Obedience always flows from faith in God. If you have no obedience, your heart is not trusting in the King, your heart is captivated by the city of man, by false promises.

Is God worthy of my trust?

Look to the cross. This is the most powerful display of his heart. This is the place you get to know him. This is the place you meet his call. This is the place where you decide if he is worthy of your trust.

How do we grow in our faith?

Abram came to the land where God led him as a homeless wanderer. There were canaanites in the land. They weren't planning to leave. What does he do?

"So he built an altar there to the Lord who had appeared to him. 8 From there he moved on to the hill country east of Bethel and pitched his tent, with Bethel on the west and Ai on the east.

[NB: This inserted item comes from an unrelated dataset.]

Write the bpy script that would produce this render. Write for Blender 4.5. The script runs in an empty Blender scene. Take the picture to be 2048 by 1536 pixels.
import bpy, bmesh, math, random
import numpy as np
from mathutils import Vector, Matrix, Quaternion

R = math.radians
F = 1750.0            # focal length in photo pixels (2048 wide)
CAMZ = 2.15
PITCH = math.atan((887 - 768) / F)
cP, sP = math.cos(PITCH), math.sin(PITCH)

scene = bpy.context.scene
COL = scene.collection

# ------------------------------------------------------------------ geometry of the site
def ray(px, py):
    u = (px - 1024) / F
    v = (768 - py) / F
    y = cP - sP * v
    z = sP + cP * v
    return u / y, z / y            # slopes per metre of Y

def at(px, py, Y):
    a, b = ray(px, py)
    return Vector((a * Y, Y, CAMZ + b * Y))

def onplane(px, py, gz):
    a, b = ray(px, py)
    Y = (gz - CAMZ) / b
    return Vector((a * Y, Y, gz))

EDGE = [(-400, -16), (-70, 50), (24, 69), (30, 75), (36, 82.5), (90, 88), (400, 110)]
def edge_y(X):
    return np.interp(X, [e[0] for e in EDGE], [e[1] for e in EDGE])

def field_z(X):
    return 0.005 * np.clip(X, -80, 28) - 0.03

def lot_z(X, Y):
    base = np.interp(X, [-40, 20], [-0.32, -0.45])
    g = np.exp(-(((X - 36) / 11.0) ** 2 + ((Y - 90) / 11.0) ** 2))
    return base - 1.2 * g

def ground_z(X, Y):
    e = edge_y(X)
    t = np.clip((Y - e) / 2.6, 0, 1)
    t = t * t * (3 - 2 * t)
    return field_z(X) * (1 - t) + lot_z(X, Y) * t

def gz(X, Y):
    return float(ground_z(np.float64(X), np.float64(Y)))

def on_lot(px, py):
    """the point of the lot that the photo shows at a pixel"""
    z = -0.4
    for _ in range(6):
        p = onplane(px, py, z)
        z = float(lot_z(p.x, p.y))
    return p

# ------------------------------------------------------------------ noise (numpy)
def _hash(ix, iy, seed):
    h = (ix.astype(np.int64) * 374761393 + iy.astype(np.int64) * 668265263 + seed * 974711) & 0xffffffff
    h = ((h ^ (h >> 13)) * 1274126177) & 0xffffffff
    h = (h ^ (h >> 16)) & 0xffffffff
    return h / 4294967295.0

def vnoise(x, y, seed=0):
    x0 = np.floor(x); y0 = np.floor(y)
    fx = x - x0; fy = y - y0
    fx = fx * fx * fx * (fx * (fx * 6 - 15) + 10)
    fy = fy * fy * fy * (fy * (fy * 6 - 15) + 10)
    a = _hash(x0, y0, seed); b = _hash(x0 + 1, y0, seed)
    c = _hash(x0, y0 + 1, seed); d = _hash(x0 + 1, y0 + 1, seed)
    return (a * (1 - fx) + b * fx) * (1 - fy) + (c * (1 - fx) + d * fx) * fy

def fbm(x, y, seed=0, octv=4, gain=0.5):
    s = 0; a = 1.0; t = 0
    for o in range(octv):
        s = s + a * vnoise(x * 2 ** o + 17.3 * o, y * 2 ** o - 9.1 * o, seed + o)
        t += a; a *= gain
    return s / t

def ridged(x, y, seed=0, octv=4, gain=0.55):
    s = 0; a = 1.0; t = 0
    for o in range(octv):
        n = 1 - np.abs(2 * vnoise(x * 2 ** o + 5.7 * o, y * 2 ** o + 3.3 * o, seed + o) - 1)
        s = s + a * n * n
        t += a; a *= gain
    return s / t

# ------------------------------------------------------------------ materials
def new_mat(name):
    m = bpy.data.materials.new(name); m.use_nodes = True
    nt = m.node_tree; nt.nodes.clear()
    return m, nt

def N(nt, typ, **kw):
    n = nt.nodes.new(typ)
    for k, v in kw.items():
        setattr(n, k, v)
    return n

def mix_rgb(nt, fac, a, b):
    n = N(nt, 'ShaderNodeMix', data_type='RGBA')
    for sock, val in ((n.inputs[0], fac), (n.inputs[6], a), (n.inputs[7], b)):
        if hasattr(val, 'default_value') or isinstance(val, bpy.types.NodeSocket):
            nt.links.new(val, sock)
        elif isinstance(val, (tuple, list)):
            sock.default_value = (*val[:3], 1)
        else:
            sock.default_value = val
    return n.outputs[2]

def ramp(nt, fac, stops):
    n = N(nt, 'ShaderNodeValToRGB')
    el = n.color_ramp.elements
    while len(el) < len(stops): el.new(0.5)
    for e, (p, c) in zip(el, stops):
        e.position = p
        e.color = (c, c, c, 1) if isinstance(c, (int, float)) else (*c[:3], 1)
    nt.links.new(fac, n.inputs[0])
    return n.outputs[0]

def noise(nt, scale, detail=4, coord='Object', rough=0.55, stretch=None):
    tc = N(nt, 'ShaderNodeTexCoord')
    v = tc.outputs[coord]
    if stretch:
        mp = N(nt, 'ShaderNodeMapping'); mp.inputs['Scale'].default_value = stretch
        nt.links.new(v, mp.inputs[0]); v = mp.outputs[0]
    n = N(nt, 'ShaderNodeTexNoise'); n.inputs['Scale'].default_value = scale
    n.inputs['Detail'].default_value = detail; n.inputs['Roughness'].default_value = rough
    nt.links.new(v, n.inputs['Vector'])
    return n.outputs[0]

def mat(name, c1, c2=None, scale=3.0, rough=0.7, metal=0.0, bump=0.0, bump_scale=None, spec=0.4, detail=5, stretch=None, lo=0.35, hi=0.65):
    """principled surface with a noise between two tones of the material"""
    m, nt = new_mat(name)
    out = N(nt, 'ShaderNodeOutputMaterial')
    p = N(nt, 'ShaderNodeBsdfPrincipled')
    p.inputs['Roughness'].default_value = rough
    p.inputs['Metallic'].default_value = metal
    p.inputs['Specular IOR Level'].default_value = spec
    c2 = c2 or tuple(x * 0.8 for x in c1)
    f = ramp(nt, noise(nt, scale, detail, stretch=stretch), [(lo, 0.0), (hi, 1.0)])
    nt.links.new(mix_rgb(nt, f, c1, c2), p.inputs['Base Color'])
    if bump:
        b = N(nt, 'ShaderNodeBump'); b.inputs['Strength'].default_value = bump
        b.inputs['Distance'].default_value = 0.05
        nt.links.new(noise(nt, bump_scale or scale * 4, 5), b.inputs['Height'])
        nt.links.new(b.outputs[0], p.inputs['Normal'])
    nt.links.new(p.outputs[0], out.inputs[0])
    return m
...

He built an altar to the Lord there, and he called on the name of the Lord."
• Worship amidst uncertainty
worship is what Abram does in the midst of uncertainty. In the midst of promises that seem too good to be true.

Worship is war against the darkness. It is war against unbelief. Worship is what we do not because we feel such an emotional high but because we feel surrounded on every side.

Habakkuk 3:17-19
17 Though the fig tree does not bud
and there is no fruit on the vines,
though the olive crop fails
and the fields produce no food,
though the flocks disappear from the pen
and there are no herds in the stalls,
18 yet I will celebrate in the Lord;
I will rejoice in the God of my salvation!
19 The Lord my Lord is my strength;
he makes my feet like those of a deer
and enables me to walk on mountain heights!

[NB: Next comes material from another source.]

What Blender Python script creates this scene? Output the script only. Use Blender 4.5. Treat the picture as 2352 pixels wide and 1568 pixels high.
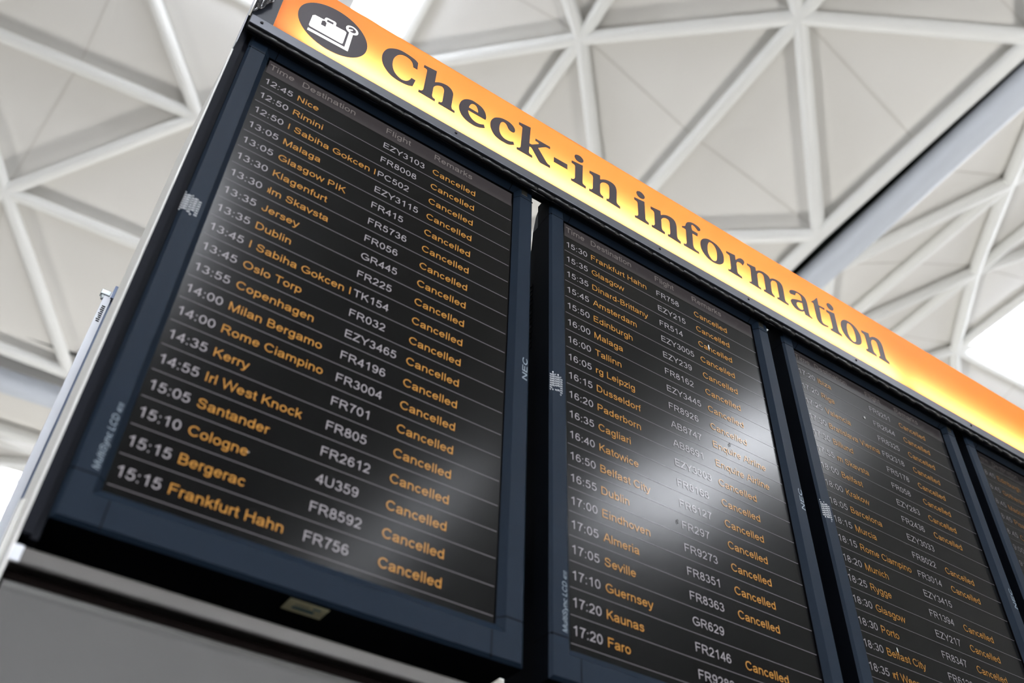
import bpy, bmesh, math, random, os
from mathutils import Vector, Matrix
from mathutils.geometry import tessellate_polygon

for o in list(bpy.data.objects):
    bpy.data.objects.remove(o, do_unlink=True)
scene = bpy.context.scene
COL = scene.collection
random.seed(7)

# ------------------------------------------------------------------ camera
CAM_R=[[0.830361, -0.556557, 0.027297], [0.399621, 0.560649, -0.725242], [0.388335, 0.613121, 0.687953]]
CAM_P=(-0.09966,-0.96503,1.6)
Z0=3.06417

cam_data = bpy.data.cameras.new('camera')
cam_data.sensor_width = 36.0
cam_data.lens = 2196.39 / 2352.0 * 36.0
cam_data.clip_start = 0.05
cam_data.clip_end = 400.0
cam_data.dof.use_dof = True
cam_data.dof.focus_distance = 1.86
cam_data.dof.aperture_fstop = 3.2
cam = bpy.data.objects.new('camera', cam_data)
COL.objects.link(cam)
_X, _D, _F = [Vector(r) for r in CAM_R]
_M = Matrix((_X, -_D, -_F)).transposed().to_4x4()
_M.translation = Vector(CAM_P)
cam.matrix_world = _M
scene.camera = cam

# ------------------------------------------------------------------ sky and exposure
scene.view_settings.view_transform = 'Standard'
scene.view_settings.look = 'None'
scene.view_settings.gamma = 1.0
scene.view_settings.use_curve_mapping = False
scene.view_settings.exposure = 0.0
scene.cycles.use_denoising = True
scene.cycles.max_bounces = 12
scene.cycles.diffuse_bounces = 6
scene.cycles.transparent_max_bounces = 16
SKY = 58.0
world = bpy.data.worlds.new('overcast_sky')
scene.world = world
world.use_nodes = True
wt = world.node_tree
wt.nodes.clear()
_tc = wt.nodes.new('ShaderNodeTexCoord')
_nz = wt.nodes.new('ShaderNodeTexNoise')
_nz.inputs['Scale'].default_value = 2.5
_nz.inputs['Detail'].default_value = 3
_mx = wt.nodes.new('ShaderNodeMix')
_mx.data_type = 'RGBA'
_mx.inputs[6].default_value = (0.90 * SKY, 0.96 * SKY, 1.06 * SKY, 1)
_mx.inputs[7].default_value = (1.02 * SKY, 1.03 * SKY, 1.05 * SKY, 1)
_bg = wt.nodes.new('ShaderNodeBackground')
_wo = wt.nodes.new('ShaderNodeOutputWorld')
wt.links.new(_tc.outputs['Generated'], _nz.inputs['Vector'])
wt.links.new(_nz.outputs['Fac'], _mx.inputs[0])
wt.links.new(_mx.outputs[2], _bg.inputs['Color'])
wt.links.new(_bg.outputs[0], _wo.inputs['Surface'])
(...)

This is just the beginning of Abram's story. His faith and his obedience and his worship is by no means perfect.

We will see that very clearly next week.

But we see here the beginning, the seed of his very real faith. A faith that God used to bring us to where we are today.

Application Questions:
• Where does your faith lie today? What are the crossroads of faith you face this week? What promises in the city of man are calling for your trust today? Do you seek to hear God's Word and God's promises?
• Do you see the world as crowded with God's story of redemption?
• Do you expect the journey of faith to be full of tension?
• Do you worship God in the midst of uncertainty?
• Do you see your life and faith as an essential source of blessing to others? Do you see the faith of others as an essential source of blessing to you?